Чего В.Д. в этих рассказах о прошлом точно не делает — это не жалуется, не гневается (будучи притом отчетливо-жесткой в суждениях) и не гордится. Спокойное ироничное достоинство. И уверенная, благодарная любовь к жизни. Даже к советской школе, которая дала друзей на всю жизнь и страсть к чтению.
И это поражает ничуть не меньше, чем создание практически с нуля научной дисциплины.
Рассказанная здесь жизнь — еще один ответ на вопрос о силах, создающих время, преобразующих его: иногда это силы единственного человека. Даже если он собирает вокруг себя коллектив сотрудников-единомышленников.

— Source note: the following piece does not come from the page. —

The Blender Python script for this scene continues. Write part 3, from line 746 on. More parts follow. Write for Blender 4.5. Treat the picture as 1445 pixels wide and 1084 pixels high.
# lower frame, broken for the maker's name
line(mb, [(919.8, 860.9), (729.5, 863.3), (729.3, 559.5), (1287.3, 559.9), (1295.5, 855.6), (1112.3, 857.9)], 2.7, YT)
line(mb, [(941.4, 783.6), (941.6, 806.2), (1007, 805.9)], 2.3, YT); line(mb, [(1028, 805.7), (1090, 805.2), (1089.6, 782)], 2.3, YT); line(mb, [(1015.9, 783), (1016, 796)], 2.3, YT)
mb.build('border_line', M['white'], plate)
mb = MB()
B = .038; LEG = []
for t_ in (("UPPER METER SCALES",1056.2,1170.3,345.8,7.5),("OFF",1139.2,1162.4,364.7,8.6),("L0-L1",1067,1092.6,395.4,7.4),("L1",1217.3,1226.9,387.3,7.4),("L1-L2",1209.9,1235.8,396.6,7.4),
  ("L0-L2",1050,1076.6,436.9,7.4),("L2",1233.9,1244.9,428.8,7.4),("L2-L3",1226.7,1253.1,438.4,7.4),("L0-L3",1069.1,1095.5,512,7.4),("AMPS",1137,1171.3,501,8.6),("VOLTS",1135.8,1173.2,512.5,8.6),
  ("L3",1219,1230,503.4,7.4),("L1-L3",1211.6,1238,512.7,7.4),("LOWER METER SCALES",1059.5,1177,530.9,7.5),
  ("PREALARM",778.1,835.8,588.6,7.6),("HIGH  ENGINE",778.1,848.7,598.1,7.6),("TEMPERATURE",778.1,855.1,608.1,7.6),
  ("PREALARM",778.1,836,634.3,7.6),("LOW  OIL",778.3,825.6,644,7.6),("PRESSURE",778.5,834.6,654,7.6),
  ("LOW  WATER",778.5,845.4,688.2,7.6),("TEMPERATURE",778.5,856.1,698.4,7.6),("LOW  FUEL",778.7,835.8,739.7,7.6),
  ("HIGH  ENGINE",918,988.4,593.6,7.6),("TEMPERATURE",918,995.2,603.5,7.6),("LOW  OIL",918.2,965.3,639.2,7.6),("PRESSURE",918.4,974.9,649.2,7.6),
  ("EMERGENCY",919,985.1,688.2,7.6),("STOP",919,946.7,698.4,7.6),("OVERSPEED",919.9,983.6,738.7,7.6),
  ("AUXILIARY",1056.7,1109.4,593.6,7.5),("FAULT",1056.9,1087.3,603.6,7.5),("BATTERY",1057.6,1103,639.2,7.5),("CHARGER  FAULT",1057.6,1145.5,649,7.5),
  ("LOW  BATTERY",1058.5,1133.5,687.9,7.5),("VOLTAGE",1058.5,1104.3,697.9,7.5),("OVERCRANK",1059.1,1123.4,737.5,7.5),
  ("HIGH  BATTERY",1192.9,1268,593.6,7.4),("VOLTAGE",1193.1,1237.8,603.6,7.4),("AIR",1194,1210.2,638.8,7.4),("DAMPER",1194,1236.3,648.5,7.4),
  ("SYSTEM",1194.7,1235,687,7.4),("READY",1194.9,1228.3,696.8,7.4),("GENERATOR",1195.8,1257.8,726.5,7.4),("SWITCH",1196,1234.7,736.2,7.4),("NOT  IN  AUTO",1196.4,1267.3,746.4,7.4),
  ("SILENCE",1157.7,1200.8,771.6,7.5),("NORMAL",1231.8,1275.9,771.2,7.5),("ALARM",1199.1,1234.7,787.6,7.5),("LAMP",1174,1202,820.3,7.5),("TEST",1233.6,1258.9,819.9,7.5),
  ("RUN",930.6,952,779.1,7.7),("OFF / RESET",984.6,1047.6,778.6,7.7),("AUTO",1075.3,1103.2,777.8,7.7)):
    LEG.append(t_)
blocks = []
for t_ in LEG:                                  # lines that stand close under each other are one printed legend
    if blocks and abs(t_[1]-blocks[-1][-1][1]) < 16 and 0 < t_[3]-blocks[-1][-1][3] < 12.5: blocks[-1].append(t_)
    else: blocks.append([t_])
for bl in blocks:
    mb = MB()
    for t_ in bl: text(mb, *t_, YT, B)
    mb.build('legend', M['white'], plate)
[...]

А монографию — о том, как была устроена научная, шире — смыслообразующая работа Стельмах и ее коллег — наверняка еще напишут. Материал для нее составители сборника уже наметили, дав в приложении к книге список всех заседаний методологического семинара сектора, которым руководила В.Д., с 1978 по 1989 год и полный, начиная с 1966 года, библиографический список публикаций ее самой.